What's Cookin' in the Rinzler Archives?: Digitization Update

Cook-05-06-v, from Cook Labs records
 The last two years has seen the Ralph Rinzler Folklife Archives and Collections' digitization program grow from an activity mainly based on small requests made by researchers to a core function of our work. Our first major project, funded by a Save America's Treasures grant from the National Park Service, was to digitize the Moses and Frances Asch Collection. We quickly realized that our goal of scanning 196 cubic feet of materials over the course of the project was quite unrealistic. In addition to it being our first project (there was a lot to learn), staffing and equipment constraints limited us considerably. However, in spite of these limitations, I am quite proud of our first few years of digitization (we now have over 19,853 images of Asch Collection materials in the Smithsonian's Digital Asset Management System (DAMS), with many more waiting on our servers for quality control!).

The  Moses and Frances Asch Collection project will continue with the assistance of the talented interns in the archives. After over two years of work, we are happy enough with our workflows (influenced by many lessons learned) to make them suitable for independent intern work. While we will continue ushering the Asch project along the road to completion (whatever we eventually decide that means!), we have turned our attention to other important collections in our stacks, thanks to a grant from the Smithsonian's Collections Care and Preservation Fund.

Cook-15-02b-p001, from from Cook Labs records
We digitized the 1.25 cubic feet of paper materials that are a part of the Paredon Records audiorecordings in October-November, and we are now in the midst of digitizing the papers of the Cook Labs records, about 5 cubic feet in total. All digital images get ingested into the DAMS, which keeps them secure but also makes it possible for them to be easily served to a future website where a selection of the images will be available to researchers--a goal that isn't in the cards for us at the moment, but the images will be ready when we are!
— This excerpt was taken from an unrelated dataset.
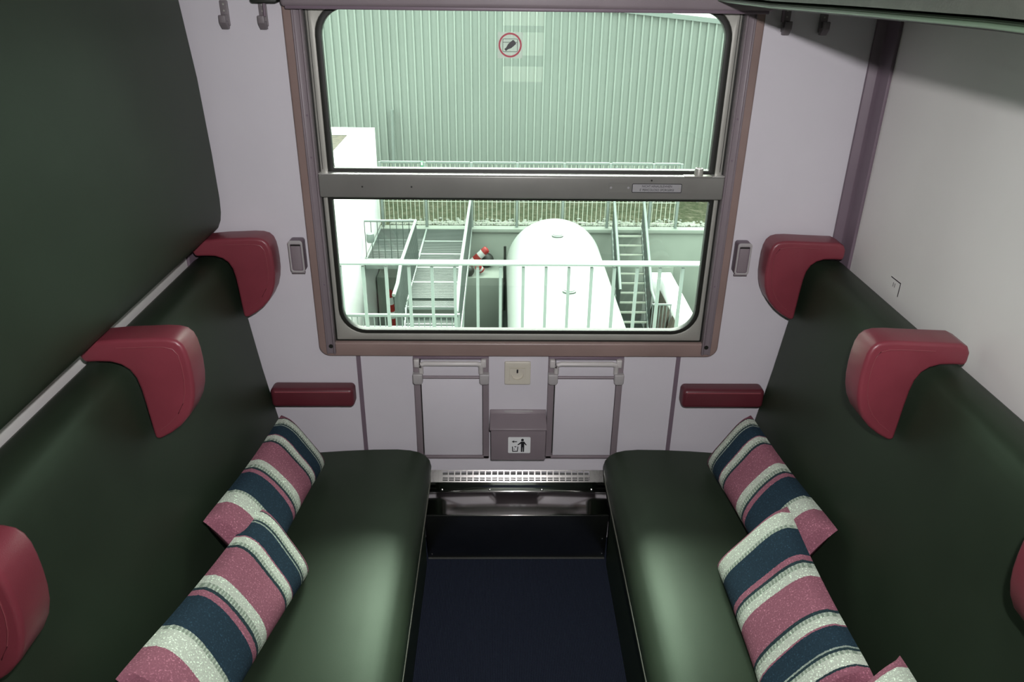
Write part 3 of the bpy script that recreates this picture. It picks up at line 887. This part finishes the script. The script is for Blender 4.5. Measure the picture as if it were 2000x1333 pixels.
# white enclosure on the left
we = thing('concrete_enclosure', (-2.2, 8, PZ), 'white rendered wall enclosure at the left of the pit', 'wall')
bm = BM()
box(bm, -2.40, -2.075, 3.6, 10.0, PZ, -0.41)
box(bm, -7.0, -2.40, 9.98, 10.30, PZ, -0.41)
box(bm, -2.40, -2.075, 10.0, 10.30, PZ, -0.41)
finish('walls', bm, 'concrete_w', we, bevel=0.004)
finish('soil_bed', mk(box, -6.9, -2.40, 3.6, 9.98, -1.2, -0.47), 'soil', we, smooth=False)

# mesh fence
fe = thing('mesh_fence', (0.4, 10.08, GZ), 'galvanised mesh fence along the top of the retaining wall', 'fence')
posts = [-2.00, -1.275, -0.52, 0.225, 0.985, 1.735, 2.435, 2.89]
yf = 10.07
for x in posts:
    finish('post', mk(box, x-0.022, x+0.022, yf-0.022, yf+0.022, GZ+0.01, -0.90), 'galv_w', fe, bevel=0.003)
for a, b in zip(posts, posts[1:]):
    bm = BM()
    n = max(3, round((b-a-0.06)/0.075))
    for k in range(n+1):
        x = a+0.04+(b-a-0.08)*k/n
        tube(bm, [(x, yf, GZ+0.05), (x, yf, -0.93)], 0.0062, 6)
    for z in (GZ+0.10, GZ+0.45, GZ+0.80):
        tube(bm, [(a, yf-0.008, z), (b, yf-0.008, z)], 0.0045, 6)
    finish('mesh_panel', bm, 'fence_w', fe)
    finish('top_rail', mk(box, a+0.025, b-0.025, yf-0.018, yf+0.018, -0.925, -0.890), 'galv_w', fe, bevel=0.003)
tg = finish('fence_tag', mk(box, -1.335, -1.295, yf-0.034, yf-0.024, -1.005, -0.885), 'tagg', bevel=0.004)
tag(tg, 'small green tag hanging on the mesh fence top rail', 'tag')
finish('white_face', mk(box, -1.330, -1.300, yf-0.037, yf-0.0335, -0.95, -0.895), 'white_p', tg, smooth=False)

# storage tank
tk = thing('storage_tank', (0.785, 7.0, PZ), 'large white horizontal tank lying in the pit', 'tank')
R_, cz, cx = 0.755, -2.345, 0.805
ye, yb = 9.62, 3.4
pr = []
for k in range(0, 13):
    a = PI/2*k/12
    pr.append((0.34-0.34*math.sin(a)*1.0, R_*math.sin(a)**0.9 if False else R_*math.sin(a)))
pr = [(0.36*(1-math.cos(PI/2*k/14)), R_*math.sin(PI/2*k/14)) for k in range(15)]
L = ye-yb
pr = pr+[(L-h, r) for h, r in pr[::-1]]
finish('shell', mk(lathe, pr, (cx, yb, cz), (0, 1, 0), 64), 'tank', tk)
for y in (8.42, 6.30):
    m_ = finish('manhole_flange', mk(lathe, [(0, 0.085), (0.03, 0.085), (0.032, 0.07), (0.045, 0.07), (0.05, 0.05)], (cx-0.02, y, cz+R_-0.008), (0, 0, 1), 28), 'tank', tk)
    finish('flange_gap', mk(lathe, [(0, 0.0865), (0.007, 0.0865)], (cx-0.02, y, cz+R_+0.004), (0, 0, 1), 28), 'rubber', m_)
for y in (4.6, 8.6):
    finish('saddle', mk(prism, [(cx-0.6, PZ), (cx+0.6, PZ), (cx+0.55, cz-0.35)]+[(cx+R_*1.0*math.cos(a), cz+R_*1.0*math.sin(a)) for a in [math.radians(d) for d in (-32, -50, -70, -90, -110, -130, -148)]]+[(cx-0.55, cz-0.35)], 'y', y-0.1, y+0.1), 'concrete', tk, smooth=False)
tag(finish('standpipe', mk(tube, [(0.03, 9.75, -3.36), (0.03, 9.75, -2.21)], 0.022, 10), 'dark'), 'thin black standpipe between the ledge and the white tank', 'pipe')

# walkway
wk = thing('steel_walkway', (-1.3, 8.3, PZ), 'steel grating walkway with handrails leading from the fence', 'walkway')
def grating(x0, x1, y0, y1, z):
    bm = BM()
    y = y0
    while y < y1:
        box(bm, x0, x1, y, y+0.012, z-0.03, z)
        y += 0.030
    n = 14
    for k in range(n+1):
        x = x0+(x1-x0)*k/n
        box(bm, x-0.0025, x+0.0025, y0, y1, z-0.030, z-0.010)
    return bm
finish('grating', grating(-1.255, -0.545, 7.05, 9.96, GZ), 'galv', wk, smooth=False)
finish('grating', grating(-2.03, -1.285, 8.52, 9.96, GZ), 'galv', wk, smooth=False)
for (x, y0, y1) in ((-1.27, 6.95, 9.97), (-0.53, 6.0, 9.97), (-2.04, 8.5, 9.97)):
    finish('stringer', mk(box, x-0.013, x+0.013, y0, y1, GZ-0.12, GZ+0.02), 'galv_w', wk, bevel=0.002)
for y in (9.35, 8.75, 8.17, 7.60):
    finish('panel_joint', mk(box, -1.255, -0.545, y, y+0.035, GZ-0.02, GZ+0.002), 'galv_w', wk, smooth=False)
for y in (9.4, 8.9):
    finish('panel_joint', mk(box, -2.03, -1.285, y, y+0.03, GZ-0.02, GZ+0.002), 'galv', wk, smooth=False)
finish('end_beam', mk(box, -2.05, -1.27, 8.45, 8.52, GZ-0.13, GZ+0.012), 'galv_w', wk, bevel=0.002)
for k, (y, z) in enumerate(((6.83, GZ-0.03), (6.60, GZ-0.17), (6.38, GZ-0.31), (6.16, GZ-0.45), (5.94, GZ-0.59))):
    g = finish('tread', grating(-1.25, -0.545, y, y+0.20, z), 'galv', wk, smooth=False)
    finish('nosing', mk(box, -1.25, -0.545, y-0.016, y, z-0.035, z+0.004), 'galv_w', g, smooth=False)
finish('stair_stringer', mk(bar, (-0.53, 6.9, GZ-0.06), (-0.53, 4.6, GZ-1.48), 0.026, 0.18), 'galv_w', wk, smooth=False)
finish('stair_stringer', mk(bar, (-1.27, 6.95, GZ-0.06), (-1.27, 4.6, GZ-1.48), 0.026, 0.18), 'galv_w', wk, smooth=False)
def handrail(path, base, n, r=0.022):
    """rail following path, vertical infill bars down to the base heights"""
    h = finish('handrail', mk(tube, path, r, 10), 'galv_w', wk)
    bm = BM()
    tot = len(path)-1
    for s in range(tot):
        a, b = Vector(path[s]), Vector(path[s+1])
        ba, bb = Vector(base[s]), Vector(base[s+1])
        m = max(1, int((b-a).length/0.075))
        for k in range(m):
            t = k/m
            bar(bm, a.lerp(b, t), ba.lerp(bb, t), 0.010, 0.028, (0, 1, 0))
    finish('infill_bars', bm, 'galv', h, smooth=False)
handrail([(-0.53, 9.98, -1.42), (-0.545, 6.6, -1.40), (-0.53, 5.35, -1.45)], [(-0.53, 9.98, GZ), (-0.53, 6.6, GZ), (-0.53, 5.35, GZ-0.9)], 40)
handrail([(-1.29, 8.55, -1.41), (-1.295, 6.75, -1.40), (-1.25, 6.05, -1.39), (-1.26, 5.75, -1.42)], [(-1.27, 8.55, GZ), (-1.27, 6.75, GZ), (-1.27, 6.05, GZ-0.5), (-1.27, 5.75, GZ-0.7)], 30)
cr = finish('handrail', mk(tube, [(-2.04, 8.55, -1.42), (-1.29, 8.55, -1.41)], 0.018, 10), 'galv_w', wk)
bm = BM()
for k in range(9):
    x = -2.04+0.093*k
    tube(bm, [(x, 8.55, -1.42), (x, 8.55, GZ)], 0.006, 6)
finish('infill_bars', bm, 'galv', cr)
tag(finish('wall_lamp', mk(lathe, [(0, 0.05), (0.03, 0.06), (0.10, 0.06), (0.13, 0.055), (0.135, 0.02)], (-1.95, 8.45, -1.71), (0, 0, 1), 20), 'galv_w'), 'small pale cylinder fixed beside the white wall above the grating', 'lamp')
for x in (-1.97, -1.27):
    for y in (9.8,):
        finish('support_leg', mk(box, x-0.03, x+0.03, y-0.03, y+0.03, PZ, GZ-0.12), 'galv', wk, smooth=False)

# low railing across the stair foot
lr = thing('low_railing', (-1.2, 5.0, PZ), 'low white railing across the foot of the walkway stair', 'railing')
finish('top_rail', mk(box, -1.88, -0.49, 4.985, 5.015, -1.345, -1.315), 'galv_w', lr, bevel=0.003)
finish('bottom_rail', mk(box, -1.88, -0.49, 4.99, 5.01, -1.47, -1.455), 'galv_w', lr, bevel=0.003)
for k in range(23):
    x = -1.83+0.058*k
    finish('baluster', mk(box, x-0.005, x+0.005, 4.995, 5.005, -1.455, -1.345), 'galv_w', lr, smooth=False)
for x in (-1.88, -0.49):
    finish('post', mk(box, x-0.015, x+0.015, 4.985, 5.015, PZ, -1.31), 'galv_w', lr, smooth=False)

# steep stair on the right
ss = thing('steel_stair', (2.07, 9.2, PZ), 'steep open steel stair descending beside the white tank', 'stair')
def sp(t): return Vector((0, 9.95-1.22*t, GZ-0.02-1.26*t))
for x in (1.815, 2.315):
    finish('stringer', mk(bar, Vector((x, 0, 0))+sp(-0.02), Vector((x, 0, 0))+sp(1.15), 0.026, 0.10, (0, 0, 1)), 'galv_w', ss, smooth=False)
for k in range(12):
    t = 0.03+k/10.4
    p = sp(t)
    g = BM()
    for j in range(2):
        box(g, 1.83, 2.30, p.y-0.02+j*0.028, p.y-0.008+j*0.028, p.z-0.022, p.z)
    tr = finish('tread', g, 'galv', ss, smooth=False)
    finish('nosing', mk(box, 1.83, 2.30, p.y-0.034, p.y-0.020, p.z-0.026, p.z+0.002), 'fence_w', tr, smooth=False)
for x in (1.825, 2.315):
    e = 0.86 if x < 2 else 1.05
    pth = [Vector((x, 10.02, -0.95)), Vector((x, 10.0, -1.50)), Vector((x, 9.12, -2.24)), Vector((x, 8.76, -2.57))]
    if x > 2: pth.append(Vector((x+0.05, 8.5, -2.74)))
    h = finish('handrail', mk(tube, pth, 0.024, 10), 'galv_w', ss)
    bm = BM()
    for t in [i/16 for i in range(17)]:
        p = pth[1].lerp(pth[3], t)
        b_ = Vector((x, p.y, GZ-0.02-1.26*(9.95-p.y)/1.22))
        bar(bm, p, b_, 0.008, 0.05, (0, 1, 0))
    finish('infill_bars', bm, 'galv', h, smooth=False)
# right low wall, soil, small railing, hoop
tag(finish('low_wall', mk(prism, [(2.36, 9.60), (2.79, 9.60), (2.77, 6.6), (2.55, 6.6), (2.58, 9.31), (2.36, 9.31)], 'z', PZ, -2.60), 'concrete_w', bevel=0.004), 'low white topped concrete wall to the right of the steel stair', 'wall')
tag(finish('soil_bank', mk(prism, [(2.36, PZ), (2.36, -3.35), (2.545, -2.75), (2.545, PZ)], 'y', 8.32, 9.25), 'soil', smooth=False), 'brown soil banked against the low white wall, behind the short guard rail', 'soil')
tag(finish('soil_bank', mk(prism, [(2.36, PZ), (2.36, -3.35), (2.545, -2.75), (2.545, PZ)], 'y', 6.8, 8.2), 'soil', smooth=False), 'brown soil banked against the low white wall, in front of the short guard rail', 'soil')
sr = thing('guard_rail', (2.4, 8.26, PZ), 'short guard rail beside the foot of the steel stair', 'railing')
finish('top_rail', mk(box, 2.24, 2.53, 8.25, 8.275, -2.615, -2.59), 'galv_w', sr, smooth=False)
for k in range(6):
    x = 2.25+0.054*k
    finish('baluster', mk(box, x-0.006, x+0.006, 8.255, 8.27, PZ, -2.615), 'galv_w', sr, smooth=False)
tag(finish('grab_hoop', mk(tube, [(2.19, 7.75, -3.45)]+[(2.235-0.045*math.cos(a), 7.75-0.1*k/8, -2.93+0.08*math.sin(a)) for k, a in enumerate([PI*i/8 for i in range(9)])]+[(2.34, 7.6, -3.45)], 0.014, 8), 'galv_w'), 'curved pale grab hoop below the short guard rail', 'hoop')

# warning posts and buoys on the ledge
def striped_post(a, b, r, bands, label):
    a, b = Vector(a), Vector(b)
    t = thing('warning_post', a, label, 'post', 'red and white striped posts in the pit')
    n = len(bands)
    for k, c in enumerate(bands):
        p, q_ = a.lerp(b, k/n), a.lerp(b, (k+1)/n)
        L_ = (q_-p).length
        prof = [(0, r), (L_, r)] if k < n-1 else [(0, r), (L_*0.75, r), (L_*0.92, r*0.8), (L_, r*0.3)]
        finish('red_band' if c == 'r' else 'white_band', mk(lathe, prof, p, q_-p, 20), 'red_p' if c == 'r' else 'white_p', t)
striped_post((-0.60, 9.66, -2.545), (-0.258, 9.70, -2.235), 0.062, 'rwrwr', 'red and white striped post leaning up beside the walkway')
striped_post((-0.415, 9.46, -2.46), (-0.345, 9.50, -2.55), 0.055, 'rwr', 'shorter red and white post lying below the leaning striped post')
striped_post((-1.80, 9.22, -3.40), (-1.845, 9.22, -2.78), 0.05, 'rwrwr', 'red and white striped post standing under the grating walkway')
for (x, y, z, r, l) in ((-0.555, 9.43, -2.524, 0.085, 'black rubber ball beside the lower striped post'), (-0.275, 9.845, -2.488, 0.121, 'dark rubber ball behind the leaning striped post')):
    bm = BM()
    lathe(bm, [(r*(1-math.cos(PI*k/14)), r*math.sin(PI*k/14)) for k in range(15)], (x, y, z-r), (0, 0, 1), 24)
    tag(finish('rubber_ball', bm, 'rubber'), l, 'ball', 'black rubber balls on the ledge')

# near railing beside the train
nr = thing('trackside_railing', (0.1, 3.0, -1.12), 'pale steel railing close to the train outside the window', 'railing')
finish('top_rail', mk(box, -2.6, 3.0, 2.955, 3.045, -0.012, 0.004), 'galv_w', nr, bevel=0.004)
finish('bottom_rail', mk(box, -2.6, 3.0, 2.985, 3.015, -1.02, -0.99), 'galv_w', nr, bevel=0.003)
for k in range(-17, 17):
    x = 0.279+0.168*k
    finish('baluster', mk(box, x-0.011, x+0.011, 2.985, 3.015, -0.99, -0.034), 'galv_w', nr, bevel=0.002)
for x in (-2.6, 3.0):
    finish('post', mk(box, x-0.025, x+0.025, 2.975, 3.025, -1.12, 0.0), 'galv_w', nr, bevel=0.003)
I am especially excited to be working with Emory Cook right now--he is by far the most entertainingly quirky character in our stacks, as evidenced by my past posts covering the more charming elements of the collection. Today, I thought I'd share some of my favorite recently digitized materials.The image at the top of this post features a typical Cook-ism: an information card has a space to write down your favorite sound.

Above, a typical issue of Cook's newsletter, The Audio Bucket. I actually guffawed rather loudly when I read the "BURLESQUE FEELS PINCH" headline.

Cook-13-01-p002-003, from from Cook Labs records
And finally, the interior of a promotional brochure for the Cook Road Recordings series. This paragraph sums up quite nicely Cook's recording philosophy:

"Many of them have been so unusual, so off-the-beat, that it would not be possible to put them into even our bizarre catalog, due to what might turn out to be--shall we say--a limited interest. Not everyone wants a record of a steam calliope. But some of this material stands newly revealed in the light of high fidelity as exciting program. Other subject matter is far from being high fidelity at all, but is just curious in its own right."

Look out for future updates on our progress with this great collection! Until then, what's your favorite sound?